Kirk Lyons, the lawyer for plaintiffs David McMahon and Steven Littlefield, who belong to the group made up of male descendants of Confederate soldiers, argued Tuesday before the 5th U.S. Circuit Court of Appeals that the removal of the statues amounted to a violation of their free-speech rights and breached an agreement the school made with Maj. George Washington Littlefield, who donated the statues in 1921.

In a statement, Texas Attorney General Ken Paxton said the plaintiffs lack the legal standing to challenge the school's decision.

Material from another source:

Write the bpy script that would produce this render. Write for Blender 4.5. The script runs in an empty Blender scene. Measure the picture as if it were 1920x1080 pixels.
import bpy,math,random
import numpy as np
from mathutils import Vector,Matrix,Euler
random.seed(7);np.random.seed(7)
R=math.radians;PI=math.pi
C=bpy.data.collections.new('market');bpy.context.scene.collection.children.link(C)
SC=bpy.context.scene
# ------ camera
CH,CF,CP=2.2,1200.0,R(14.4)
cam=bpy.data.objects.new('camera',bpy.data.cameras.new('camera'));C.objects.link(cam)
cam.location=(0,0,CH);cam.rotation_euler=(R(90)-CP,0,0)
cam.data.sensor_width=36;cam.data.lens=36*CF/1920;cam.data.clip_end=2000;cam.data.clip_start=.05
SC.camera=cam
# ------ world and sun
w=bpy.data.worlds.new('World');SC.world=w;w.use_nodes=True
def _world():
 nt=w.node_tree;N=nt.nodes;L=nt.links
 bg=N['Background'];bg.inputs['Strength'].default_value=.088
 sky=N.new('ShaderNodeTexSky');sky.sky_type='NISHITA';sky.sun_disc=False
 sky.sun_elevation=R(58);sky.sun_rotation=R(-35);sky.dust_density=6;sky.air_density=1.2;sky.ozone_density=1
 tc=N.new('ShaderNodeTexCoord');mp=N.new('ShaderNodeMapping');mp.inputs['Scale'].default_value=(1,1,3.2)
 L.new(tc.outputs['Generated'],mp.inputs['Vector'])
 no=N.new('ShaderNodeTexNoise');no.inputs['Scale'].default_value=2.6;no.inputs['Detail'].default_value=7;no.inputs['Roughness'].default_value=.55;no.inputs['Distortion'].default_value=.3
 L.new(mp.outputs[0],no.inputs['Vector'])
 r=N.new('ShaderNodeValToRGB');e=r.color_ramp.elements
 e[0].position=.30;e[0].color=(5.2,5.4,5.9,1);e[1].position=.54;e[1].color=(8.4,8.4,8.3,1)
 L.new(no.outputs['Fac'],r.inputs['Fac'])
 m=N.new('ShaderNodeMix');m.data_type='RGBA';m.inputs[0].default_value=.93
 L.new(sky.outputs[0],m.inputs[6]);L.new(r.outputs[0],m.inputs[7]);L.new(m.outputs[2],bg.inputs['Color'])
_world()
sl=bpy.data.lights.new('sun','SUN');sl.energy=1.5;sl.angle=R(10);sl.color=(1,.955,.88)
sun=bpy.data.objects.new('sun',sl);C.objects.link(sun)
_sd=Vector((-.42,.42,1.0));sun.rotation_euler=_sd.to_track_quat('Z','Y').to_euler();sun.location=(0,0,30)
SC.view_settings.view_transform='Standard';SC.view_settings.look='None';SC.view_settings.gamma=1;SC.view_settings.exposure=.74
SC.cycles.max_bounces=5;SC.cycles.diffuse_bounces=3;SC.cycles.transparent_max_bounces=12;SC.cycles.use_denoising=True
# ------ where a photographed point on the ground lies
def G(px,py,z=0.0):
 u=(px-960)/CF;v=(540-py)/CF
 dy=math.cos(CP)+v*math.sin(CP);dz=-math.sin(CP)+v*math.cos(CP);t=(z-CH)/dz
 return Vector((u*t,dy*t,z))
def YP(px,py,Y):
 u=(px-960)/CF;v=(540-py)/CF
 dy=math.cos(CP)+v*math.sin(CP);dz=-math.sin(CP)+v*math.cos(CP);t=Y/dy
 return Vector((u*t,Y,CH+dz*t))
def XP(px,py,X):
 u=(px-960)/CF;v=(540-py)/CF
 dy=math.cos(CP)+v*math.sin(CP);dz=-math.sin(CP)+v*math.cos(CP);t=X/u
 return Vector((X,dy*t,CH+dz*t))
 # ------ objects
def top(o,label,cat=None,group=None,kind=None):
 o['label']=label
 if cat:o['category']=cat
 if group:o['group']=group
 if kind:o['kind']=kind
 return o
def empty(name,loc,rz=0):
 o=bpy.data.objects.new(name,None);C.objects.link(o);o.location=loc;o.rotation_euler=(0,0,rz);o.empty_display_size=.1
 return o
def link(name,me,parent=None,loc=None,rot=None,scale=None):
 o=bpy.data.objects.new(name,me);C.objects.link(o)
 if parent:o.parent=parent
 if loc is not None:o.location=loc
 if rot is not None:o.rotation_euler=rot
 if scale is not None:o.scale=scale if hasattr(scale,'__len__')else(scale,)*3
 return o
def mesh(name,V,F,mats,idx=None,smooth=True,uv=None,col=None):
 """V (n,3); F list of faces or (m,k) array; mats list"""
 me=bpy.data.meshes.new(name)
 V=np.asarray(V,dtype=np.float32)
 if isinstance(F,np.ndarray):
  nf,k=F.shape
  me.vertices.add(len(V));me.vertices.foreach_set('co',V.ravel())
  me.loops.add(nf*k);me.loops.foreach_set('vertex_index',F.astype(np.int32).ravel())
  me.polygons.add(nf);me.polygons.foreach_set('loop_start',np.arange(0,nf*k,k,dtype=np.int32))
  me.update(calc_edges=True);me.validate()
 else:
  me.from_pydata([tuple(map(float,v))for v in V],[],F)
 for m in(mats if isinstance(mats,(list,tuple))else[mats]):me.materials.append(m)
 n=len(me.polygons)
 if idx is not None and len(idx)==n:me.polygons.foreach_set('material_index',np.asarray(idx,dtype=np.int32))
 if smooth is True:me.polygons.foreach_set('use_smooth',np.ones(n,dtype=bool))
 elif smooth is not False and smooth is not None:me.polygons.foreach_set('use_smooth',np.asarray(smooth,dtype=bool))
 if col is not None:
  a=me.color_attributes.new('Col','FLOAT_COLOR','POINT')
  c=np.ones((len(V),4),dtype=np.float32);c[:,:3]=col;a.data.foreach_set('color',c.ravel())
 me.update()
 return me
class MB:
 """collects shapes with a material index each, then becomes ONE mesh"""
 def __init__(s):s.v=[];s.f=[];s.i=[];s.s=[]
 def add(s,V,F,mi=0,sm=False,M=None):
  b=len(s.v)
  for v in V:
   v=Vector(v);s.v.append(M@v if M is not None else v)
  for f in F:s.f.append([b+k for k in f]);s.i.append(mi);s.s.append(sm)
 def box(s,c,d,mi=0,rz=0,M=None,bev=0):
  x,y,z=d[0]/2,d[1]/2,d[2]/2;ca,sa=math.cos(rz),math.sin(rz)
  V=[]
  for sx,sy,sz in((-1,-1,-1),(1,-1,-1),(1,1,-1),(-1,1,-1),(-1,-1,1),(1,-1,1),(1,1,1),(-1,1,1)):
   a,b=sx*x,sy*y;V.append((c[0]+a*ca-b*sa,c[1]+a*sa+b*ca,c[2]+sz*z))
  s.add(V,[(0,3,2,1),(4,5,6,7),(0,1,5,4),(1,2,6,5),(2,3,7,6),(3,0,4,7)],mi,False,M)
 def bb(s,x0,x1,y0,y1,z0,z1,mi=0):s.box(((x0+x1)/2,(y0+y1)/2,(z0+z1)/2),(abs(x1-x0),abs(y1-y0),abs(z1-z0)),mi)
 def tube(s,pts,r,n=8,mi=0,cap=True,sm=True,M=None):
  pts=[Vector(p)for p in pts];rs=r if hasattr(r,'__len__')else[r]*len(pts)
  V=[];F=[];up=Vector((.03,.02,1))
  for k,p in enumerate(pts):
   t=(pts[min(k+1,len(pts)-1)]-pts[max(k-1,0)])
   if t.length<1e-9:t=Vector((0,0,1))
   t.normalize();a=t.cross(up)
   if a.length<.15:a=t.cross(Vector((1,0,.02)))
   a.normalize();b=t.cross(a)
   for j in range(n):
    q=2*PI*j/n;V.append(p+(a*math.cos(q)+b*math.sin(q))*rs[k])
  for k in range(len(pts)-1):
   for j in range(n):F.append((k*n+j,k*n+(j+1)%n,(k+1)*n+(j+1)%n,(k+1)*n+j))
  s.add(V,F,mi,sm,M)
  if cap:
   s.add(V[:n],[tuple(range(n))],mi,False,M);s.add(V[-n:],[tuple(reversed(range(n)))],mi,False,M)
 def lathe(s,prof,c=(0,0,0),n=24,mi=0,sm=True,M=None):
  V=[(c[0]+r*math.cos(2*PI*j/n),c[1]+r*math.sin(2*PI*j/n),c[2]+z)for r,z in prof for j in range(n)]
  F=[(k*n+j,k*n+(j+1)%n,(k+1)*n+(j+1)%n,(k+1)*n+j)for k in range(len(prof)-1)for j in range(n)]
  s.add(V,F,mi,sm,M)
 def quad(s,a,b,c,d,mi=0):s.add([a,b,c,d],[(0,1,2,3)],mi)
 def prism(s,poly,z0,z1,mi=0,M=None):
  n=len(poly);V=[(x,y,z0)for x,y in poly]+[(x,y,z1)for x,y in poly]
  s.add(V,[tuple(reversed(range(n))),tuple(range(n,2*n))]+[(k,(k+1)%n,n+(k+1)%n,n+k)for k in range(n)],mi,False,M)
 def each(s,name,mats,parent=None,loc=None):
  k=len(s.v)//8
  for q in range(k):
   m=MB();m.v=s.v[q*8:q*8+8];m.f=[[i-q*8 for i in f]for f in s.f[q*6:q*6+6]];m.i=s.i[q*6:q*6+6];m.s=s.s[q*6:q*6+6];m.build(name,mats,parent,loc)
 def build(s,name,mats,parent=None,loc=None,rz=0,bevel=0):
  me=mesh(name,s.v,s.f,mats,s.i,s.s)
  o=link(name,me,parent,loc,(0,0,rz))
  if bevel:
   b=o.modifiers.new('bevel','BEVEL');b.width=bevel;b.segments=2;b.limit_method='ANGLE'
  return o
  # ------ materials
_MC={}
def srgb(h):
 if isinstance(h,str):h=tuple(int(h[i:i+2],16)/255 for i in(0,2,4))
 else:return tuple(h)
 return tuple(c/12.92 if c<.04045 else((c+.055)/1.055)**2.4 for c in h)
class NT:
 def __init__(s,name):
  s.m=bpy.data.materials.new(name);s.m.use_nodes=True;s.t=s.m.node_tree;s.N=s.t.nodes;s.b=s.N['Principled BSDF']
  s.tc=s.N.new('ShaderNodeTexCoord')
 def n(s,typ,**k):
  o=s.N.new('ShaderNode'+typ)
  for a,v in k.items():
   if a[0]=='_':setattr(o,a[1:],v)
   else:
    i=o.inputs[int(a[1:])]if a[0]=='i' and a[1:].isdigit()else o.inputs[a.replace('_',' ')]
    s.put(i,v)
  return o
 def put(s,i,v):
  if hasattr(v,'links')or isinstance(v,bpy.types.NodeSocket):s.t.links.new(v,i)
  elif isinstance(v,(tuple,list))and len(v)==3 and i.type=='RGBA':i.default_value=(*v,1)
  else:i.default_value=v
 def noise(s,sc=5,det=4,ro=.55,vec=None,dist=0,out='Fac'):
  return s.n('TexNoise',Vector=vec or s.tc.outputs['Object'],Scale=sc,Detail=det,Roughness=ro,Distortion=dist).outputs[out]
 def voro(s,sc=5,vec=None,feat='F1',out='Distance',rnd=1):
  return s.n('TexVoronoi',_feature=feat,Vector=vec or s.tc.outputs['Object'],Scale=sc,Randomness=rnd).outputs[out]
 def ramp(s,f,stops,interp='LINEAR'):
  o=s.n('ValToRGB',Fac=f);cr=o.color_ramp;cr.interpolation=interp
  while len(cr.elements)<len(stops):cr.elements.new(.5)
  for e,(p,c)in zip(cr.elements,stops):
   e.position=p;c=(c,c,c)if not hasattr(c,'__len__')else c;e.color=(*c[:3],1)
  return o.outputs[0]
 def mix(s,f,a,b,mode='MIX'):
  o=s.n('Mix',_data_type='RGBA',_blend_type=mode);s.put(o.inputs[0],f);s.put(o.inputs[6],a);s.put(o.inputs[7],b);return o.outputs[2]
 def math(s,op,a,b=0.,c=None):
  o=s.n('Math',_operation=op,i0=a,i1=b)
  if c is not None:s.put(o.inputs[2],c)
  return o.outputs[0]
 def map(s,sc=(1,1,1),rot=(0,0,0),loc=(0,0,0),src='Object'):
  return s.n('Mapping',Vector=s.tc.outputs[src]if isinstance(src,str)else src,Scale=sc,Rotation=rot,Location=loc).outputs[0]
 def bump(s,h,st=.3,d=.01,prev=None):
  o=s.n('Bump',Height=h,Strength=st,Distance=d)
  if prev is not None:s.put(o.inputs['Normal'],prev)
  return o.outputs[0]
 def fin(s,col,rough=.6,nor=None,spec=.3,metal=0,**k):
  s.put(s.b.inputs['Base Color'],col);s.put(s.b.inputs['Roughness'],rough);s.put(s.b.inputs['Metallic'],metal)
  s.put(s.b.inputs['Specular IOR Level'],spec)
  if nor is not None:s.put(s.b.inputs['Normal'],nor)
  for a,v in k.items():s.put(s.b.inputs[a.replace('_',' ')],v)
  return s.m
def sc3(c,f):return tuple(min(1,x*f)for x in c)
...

A U.S. district judge dismissed the case in June 2018 also for the lack of legal standing.

Boston lockup to stop holding migrants

BOSTON -- A Massachusetts sheriff is ending his office's longtime relationship with the U.S. Immigration and Customs Enforcement agency, saying his jails will stop housing hundreds of federal detainees in order to house more female inmates.

Suffolk County Sheriff Steven Tompkins maintained the move, which he announced late Tuesday, is not a political statement but an effort to improve the lives of incarcerated women, which he said is the fastest-growing incarcerated population in the country.

The South Bay jail in Boston currently houses about 1,200 inmates, of which about 200 are immigration detainees and nearly 100 are female inmates.

The jail's decision will have a "huge impact" on the immigration-enforcement agency's day-to-day operations as the facility is close to federal immigration court and Logan International Airport in Boston, said Todd Michael Lyons, the agency's New England deputy director.

The agency said detainees will now have to be placed in other Massachusetts jails or elsewhere in the country, potentially affecting the ability of families or lawyers to visit in person.